What the task requires — Reproduce, without any change, the span of lines from the opening of the records below to the line containing "return P, T, s, LP, LW, LS, li, lt", inclusive.

Recorded information —

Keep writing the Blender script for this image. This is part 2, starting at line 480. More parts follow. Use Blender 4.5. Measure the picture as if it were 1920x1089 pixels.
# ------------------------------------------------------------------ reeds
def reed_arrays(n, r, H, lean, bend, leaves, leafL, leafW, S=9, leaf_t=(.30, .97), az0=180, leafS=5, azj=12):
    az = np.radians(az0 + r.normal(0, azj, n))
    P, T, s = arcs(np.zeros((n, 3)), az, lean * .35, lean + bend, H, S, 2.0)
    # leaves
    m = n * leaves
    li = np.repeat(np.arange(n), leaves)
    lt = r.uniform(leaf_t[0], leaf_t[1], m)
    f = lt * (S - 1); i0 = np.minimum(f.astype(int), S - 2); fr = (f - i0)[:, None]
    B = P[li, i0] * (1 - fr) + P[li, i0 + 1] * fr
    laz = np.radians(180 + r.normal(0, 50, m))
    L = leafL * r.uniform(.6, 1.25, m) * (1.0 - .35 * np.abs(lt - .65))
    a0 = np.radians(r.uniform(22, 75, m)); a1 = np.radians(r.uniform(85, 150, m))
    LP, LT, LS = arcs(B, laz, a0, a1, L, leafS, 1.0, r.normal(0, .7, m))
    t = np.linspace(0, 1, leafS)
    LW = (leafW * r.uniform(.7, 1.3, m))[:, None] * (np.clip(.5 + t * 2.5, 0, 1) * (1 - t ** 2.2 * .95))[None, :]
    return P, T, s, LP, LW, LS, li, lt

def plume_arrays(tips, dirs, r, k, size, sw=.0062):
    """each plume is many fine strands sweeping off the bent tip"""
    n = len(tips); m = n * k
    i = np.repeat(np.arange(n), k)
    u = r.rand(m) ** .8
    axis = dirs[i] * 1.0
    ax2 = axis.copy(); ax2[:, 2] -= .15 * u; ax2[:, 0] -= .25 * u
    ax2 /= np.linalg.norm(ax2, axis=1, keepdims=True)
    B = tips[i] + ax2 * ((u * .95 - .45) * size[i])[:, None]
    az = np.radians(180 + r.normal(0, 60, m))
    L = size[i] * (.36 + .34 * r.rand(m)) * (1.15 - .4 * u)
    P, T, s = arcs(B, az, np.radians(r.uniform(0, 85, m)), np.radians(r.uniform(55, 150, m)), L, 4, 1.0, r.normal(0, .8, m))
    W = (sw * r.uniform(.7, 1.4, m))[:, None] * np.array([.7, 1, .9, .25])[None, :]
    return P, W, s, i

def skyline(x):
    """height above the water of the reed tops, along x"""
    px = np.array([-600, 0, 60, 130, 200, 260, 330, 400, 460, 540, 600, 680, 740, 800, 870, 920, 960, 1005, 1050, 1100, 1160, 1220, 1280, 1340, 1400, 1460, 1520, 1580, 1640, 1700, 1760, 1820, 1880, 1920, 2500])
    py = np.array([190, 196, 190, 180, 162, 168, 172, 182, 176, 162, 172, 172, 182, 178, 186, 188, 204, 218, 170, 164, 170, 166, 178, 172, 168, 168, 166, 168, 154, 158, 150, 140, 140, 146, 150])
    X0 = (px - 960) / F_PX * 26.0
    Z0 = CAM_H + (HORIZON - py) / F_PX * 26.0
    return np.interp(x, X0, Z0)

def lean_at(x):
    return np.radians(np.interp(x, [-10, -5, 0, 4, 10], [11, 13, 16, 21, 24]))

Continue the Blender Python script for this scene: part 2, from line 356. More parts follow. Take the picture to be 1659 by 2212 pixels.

Answer to this task —
Keep writing the Blender script for this image. This is part 2, starting at line 480. More parts follow. Use Blender 4.5. Measure the picture as if it were 1920x1089 pixels.
# ------------------------------------------------------------------ reeds
def reed_arrays(n, r, H, lean, bend, leaves, leafL, leafW, S=9, leaf_t=(.30, .97), az0=180, leafS=5, azj=12):
    az = np.radians(az0 + r.normal(0, azj, n))
    P, T, s = arcs(np.zeros((n, 3)), az, lean * .35, lean + bend, H, S, 2.0)
    # leaves
    m = n * leaves
    li = np.repeat(np.arange(n), leaves)
    lt = r.uniform(leaf_t[0], leaf_t[1], m)
    f = lt * (S - 1); i0 = np.minimum(f.astype(int), S - 2); fr = (f - i0)[:, None]
    B = P[li, i0] * (1 - fr) + P[li, i0 + 1] * fr
    laz = np.radians(180 + r.normal(0, 50, m))
    L = leafL * r.uniform(.6, 1.25, m) * (1.0 - .35 * np.abs(lt - .65))
    a0 = np.radians(r.uniform(22, 75, m)); a1 = np.radians(r.uniform(85, 150, m))
    LP, LT, LS = arcs(B, laz, a0, a1, L, leafS, 1.0, r.normal(0, .7, m))
    t = np.linspace(0, 1, leafS)
    LW = (leafW * r.uniform(.7, 1.3, m))[:, None] * (np.clip(.5 + t * 2.5, 0, 1) * (1 - t ** 2.2 * .95))[None, :]
    return P, T, s, LP, LW, LS, li, lt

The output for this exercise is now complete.